Greg Biggs: The Second Chance
September 23, 2006 7:29 am![]() |
| Greg Biggs (3rd from left) with his brothers in Christ |
“Better one handful with tranquillity than two handfuls with toil and chasing after the wind.” Ecclesiastes 4:6
Growing up I was never close to God. I thought that being good and obeying the rules was enough. When I hit high school I was like most other freshmen: curious about what was ahead. My freshmen year was a year I never would forget for many reasons. There are two events from this period that would define the rest of my life. The first was meeting one of my new teachers, Mr. Chris Adams. He would be the first person to ever open the Bible with me.
The second of my defining moments would be the death of my father. After he died, I did not know where to turn. Like most people in the world, I also didn’t know what to do. I chased after many different things to try to forget the pain and anger I was feeling. I played sports, wrote music, chased after women and went to parties, yet still I could not escape the deep sense of emptiness in my heart.

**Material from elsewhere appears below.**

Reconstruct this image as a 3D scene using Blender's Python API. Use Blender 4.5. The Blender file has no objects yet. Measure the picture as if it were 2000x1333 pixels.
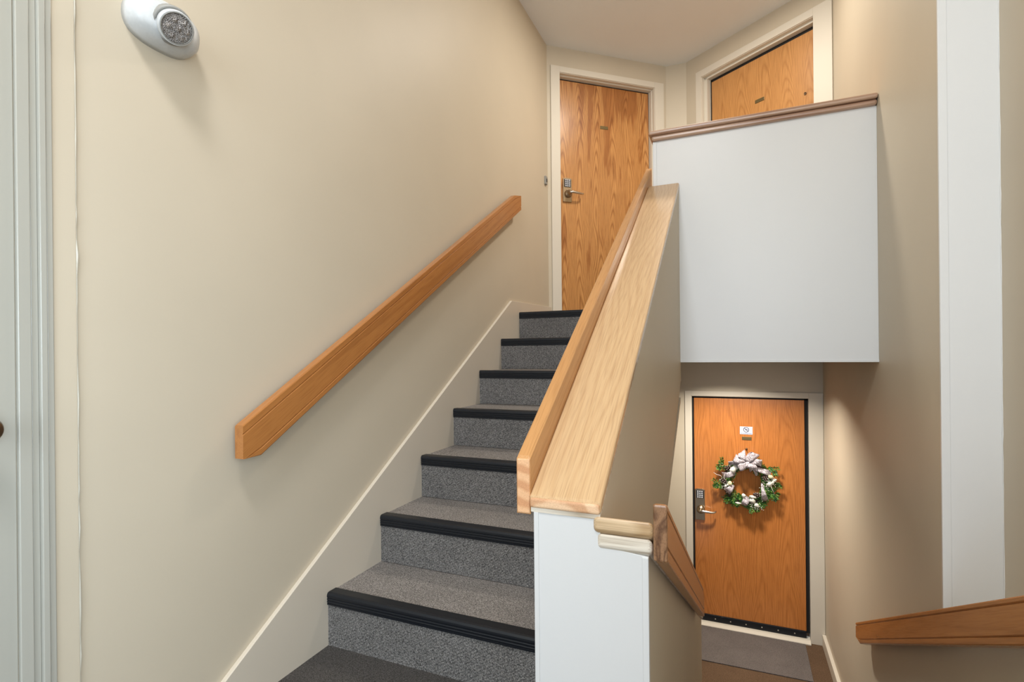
import bpy, bmesh, math, random
from mathutils import Matrix, Vector
random.seed(7)
sc = bpy.context.scene
COL = sc.collection

# ------------------------------------------------------------------ camera
cam = bpy.data.cameras.new('camera')
cam.sensor_fit = 'HORIZONTAL'; cam.sensor_width = 36.0
cam.lens = 36.0 * 1013.566 / 2000.0
cam.shift_x = 0.0; cam.shift_y = (689.32 - 666.5) / 2000.0
cam.clip_start = 0.02; cam.clip_end = 100
co = bpy.data.objects.new('camera', cam); COL.objects.link(co)
co.matrix_world = (Matrix.Rotation(0.40334, 4, 'Z') @ Matrix.Rotation(math.pi/2, 4, 'X')
                   @ Matrix.Rotation(-0.0099, 4, 'Z'))
sc.camera = co

# ------------------------------------------------------------------ world, lights, exposure
w = bpy.data.worlds.new('world'); sc.world = w; w.use_nodes = True
w.node_tree.nodes['Background'].inputs[0].default_value = (0.75, 0.85, 1.0, 1)
w.node_tree.nodes['Background'].inputs[1].default_value = 0.6
sc.view_settings.view_transform = 'Standard'; sc.view_settings.look = 'None'
sc.view_settings.exposure = 0.07; sc.view_settings.gamma = 1.0
sc.view_settings.use_curve_mapping = False

def area(name, loc, aim, power, color, sx, sy=None, shape='RECTANGLE', spread=180):
    l = bpy.data.lights.new(name, 'AREA'); l.energy = power; l.color = color
    l.shape = shape; l.size = sx
    if sy: l.size_y = sy
    l.spread = math.radians(spread)
    o = bpy.data.objects.new(name, l); COL.objects.link(o); o.location = loc
    o.rotation_euler = (Vector(aim) - Vector(loc)).to_track_quat('-Z', 'Y').to_euler()
    return o
def point(name, loc, power, color, rad):
    l = bpy.data.lights.new(name, 'POINT'); l.energy = power; l.color = color; l.shadow_soft_size = rad
    o = bpy.data.objects.new(name, l); COL.objects.link(o); o.location = loc
    return o
# daylight through the glazed entry door behind the camera
area('entry_daylight', (0.05, -3.05, 0.85), (0.0, 5, 0.85), 95, (0.78, 0.89, 1.0), 1.5, 2.9)
area('left_wall_fill', (0.84, -0.25, -0.2), (-1.5, 0.45, -0.5), 20, (0.68, 0.85, 1.0), 0.9, 1.7, 'RECTANGLE', 95)  # added fill from the right to brighten the left wall; no window there
# ceiling lamps: upper landing, middle landing, lower landing
area('upper_landing_lamp', (-0.25, 3.72, 2.71), (-0.25, 3.72, 0), 31, (1.0, 0.93, 0.82), 0.30, None, 'DISK')
area('middle_landing_lamp', (-0.45, -0.20, 2.70), (-0.45, -0.20, 0), 58, (0.97, 0.98, 1.0), 0.6, 0.6, 'RECTANGLE')
area('lower_landing_lamp', (-0.06, 4.36, -0.068), (-0.06, 4.36, -3), 23, (1.0, 0.92, 0.80), 0.16, None, 'DISK', 138)

# ------------------------------------------------------------------ materials
def nt(name):
    m = bpy.data.materials.new(name); m.use_nodes = True
    n = m.node_tree; b = n.nodes['Principled BSDF']
    return m, n, b
def N(n, t, **k):
    x = n.nodes.new(t)
    for a, v in k.items():
        if a.startswith('_'): setattr(x, a[1:], v)
        else: x.inputs[a].default_value = v
    return x
def L(n, a, b): n.links.new(a, b)
def coords(n, scale=(1,1,1), loc=(0,0,0)):
    tc = N(n, 'ShaderNodeTexCoord'); mp = N(n, 'ShaderNodeMapping')
    mp.inputs['Scale'].default_value = scale; mp.inputs['Location'].default_value = loc
    L(n, tc.outputs['Object'], mp.inputs['Vector']); return mp.outputs['Vector']
def ramp(n, fac, stops):
    r = N(n, 'ShaderNodeValToRGB'); e = r.color_ramp.elements
    while len(e) < len(stops): e.new(0.5)
    for q, (p, c) in zip(e, stops):
        q.position = p; q.color = (c[0], c[1], c[2], 1)
    L(n, fac, r.inputs['Fac']); return r.outputs['Color']
def bump(n, b, h, strength, dist):
    x = N(n, 'ShaderNodeBump', Strength=strength, Distance=dist)
    L(n, h, x.inputs['Height']); L(n, x.outputs['Normal'], b.inputs['Normal'])
def mixc(n, fac, a, b, mode='MIX'):
    m = N(n, 'ShaderNodeMix'); m.data_type = 'RGBA'; m.blend_type = mode
    for s, v in ((0, fac), (6, a), (7, b)):
        if hasattr(v, 'is_linked'): L(n, v, m.inputs[s])
        elif isinstance(v, (int, float)): m.inputs[s].default_value = v
        else: m.inputs[s].default_value = (v[0], v[1], v[2], 1)
    return m.outputs[2]
def srgb(r, g, b):
    f = lambda c: (c/255/12.92 if c/255 <= 0.04045 else ((c/255+0.055)/1.055)**2.4)
    return (f(r), f(g), f(b))

def paint(name, col, rough=0.45, bs=0.12, var=0.04, spec=0.5):
    m, n, b = nt(name)
    v = coords(n)
    big = N(n, 'ShaderNodeTexNoise', Scale=1.7, Detail=3.0); L(n, v, big.inputs['Vector'])
    c2 = tuple(c*(1-var*2.2) for c in col)
    L(n, mixc(n, big.outputs['Fac'], tuple(c*(1+var) for c in col), c2), b.inputs['Base Color'])
    fine = N(n, 'ShaderNodeTexNoise', Scale=190.0, Detail=2.0); L(n, v, fine.inputs['Vector'])
    bump(n, b, fine.outputs['Fac'], bs, 0.0015)
    b.inputs['Roughness'].default_value = rough
    b.inputs['Specular IOR Level'].default_value = spec
    return m

def carpet(name, dark, light, ribs=False):
    m, n, b = nt(name)
    v = coords(n)
    a = N(n, 'ShaderNodeTexNoise', Scale=210.0, Detail=3.0, Roughness=0.75); L(n, v, a.inputs['Vector'])
    vo = N(n, 'ShaderNodeTexVoronoi', Scale=190.0); L(n, v, vo.inputs['Vector'])
    mid = tuple((x+y)/2 for x, y in zip(dark, light))
    c = ramp(n, a.outputs['Fac'], [(0.32, dark), (0.52, mid), (0.72, light)])
    c = mixc(n, 0.35, c, ramp(n, vo.outputs['Distance'], [(0.0, light), (0.55, dark)]))
    big = N(n, 'ShaderNodeTexNoise', Scale=5.0, Detail=3.0); L(n, v, big.inputs['Vector'])
    c = mixc(n, 0.25, c, ramp(n, big.outputs['Fac'], [(0.3, (0.6,0.6,0.6)), (0.7, (1.25,1.25,1.25))]), 'MULTIPLY')
    L(n, c, b.inputs['Base Color'])
    h = a.outputs['Fac']
    if ribs:
        tc = N(n, 'ShaderNodeTexCoord'); mp = N(n, 'ShaderNodeMapping')
        mp.inputs['Rotation'].default_value = (0, math.radians(32), 0)
        L(n, tc.outputs['Object'], mp.inputs['Vector'])
        wv = N(n, 'ShaderNodeTexWave', Scale=32.0, Distortion=5.0, Detail=2.0); wv.bands_direction = 'Z'
        wv.inputs['Detail Scale'].default_value = 6.0
        L(n, mp.outputs['Vector'], wv.inputs['Vector'])
        ad = N(n, 'ShaderNodeMath'); ad.operation = 'MULTIPLY_ADD'
        L(n, wv.outputs['Fac'], ad.inputs[0]); ad.inputs[1].default_value = 0.6; L(n, h, ad.inputs[2]); h = ad.outputs[0]
    bump(n, b, h, 0.75, 0.004)
    b.inputs['Roughness'].default_value = 0.95
    b.inputs['Specular IOR Level'].default_value = 0.1
    return m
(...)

Then in May of 1999, my brother and I started to study the Bible. I began to believe the scriptures and soberly understood that I was not a true Christian. However, my anger at God for allowing my dad to die would stop me from going any further. I watched my brother get baptized and wondered, “how can he be okay with what God has done to our dad?”
Thereafter I slipped deeper into chasing women, using them as objects and having no respect for them. I started drinking and using many different types of illegal drugs. Fighting, cursing and hatred ruled my life and made me the self-serving evil person that I had became.
In the Spring of 2001, I had to be able to afford these self-serving habits, so I started to sell drugs. Not surprisingly, my drug usage increased. This grew hand in hand with my hanging out in all the wrong places with all the wrong people. It was a quick yet temporary effort to fill the emptiness in my life.
My senior year started with the exact opposite of tranquility: I felt drained of hope. The life I was living was wearing me out. I began to wish I were dead. Something different was needed and I knew it. Living for myself was a handful of nothing and so I began to search again.
However, as the school year started, I had to deal with the consequences of my lifestyle, namely drug abuse and all the enemies I had made through street fighting. This turmoil had taken its toll on me physically and mentally. I was crushed by life, and ready to receive help.
This is why I thank God for another Christian friend of mine named Andrew Smellie. In January we were hanging out and I remember asking him, “when can I get in?” He thought I just meant when to start studying the Bible. But I meant, “when can I get into the water and be baptized?” A few days later on January 25th 2003, I made the best decision of my life, and I got baptized. I’m thankful that God called me out of the world and gave me a second chance at life. I will never shrink back to the empty life I had no matter how hard or how much heartbreak there is. For me the only way to live is as one of God’s people preaching and teaching others about him.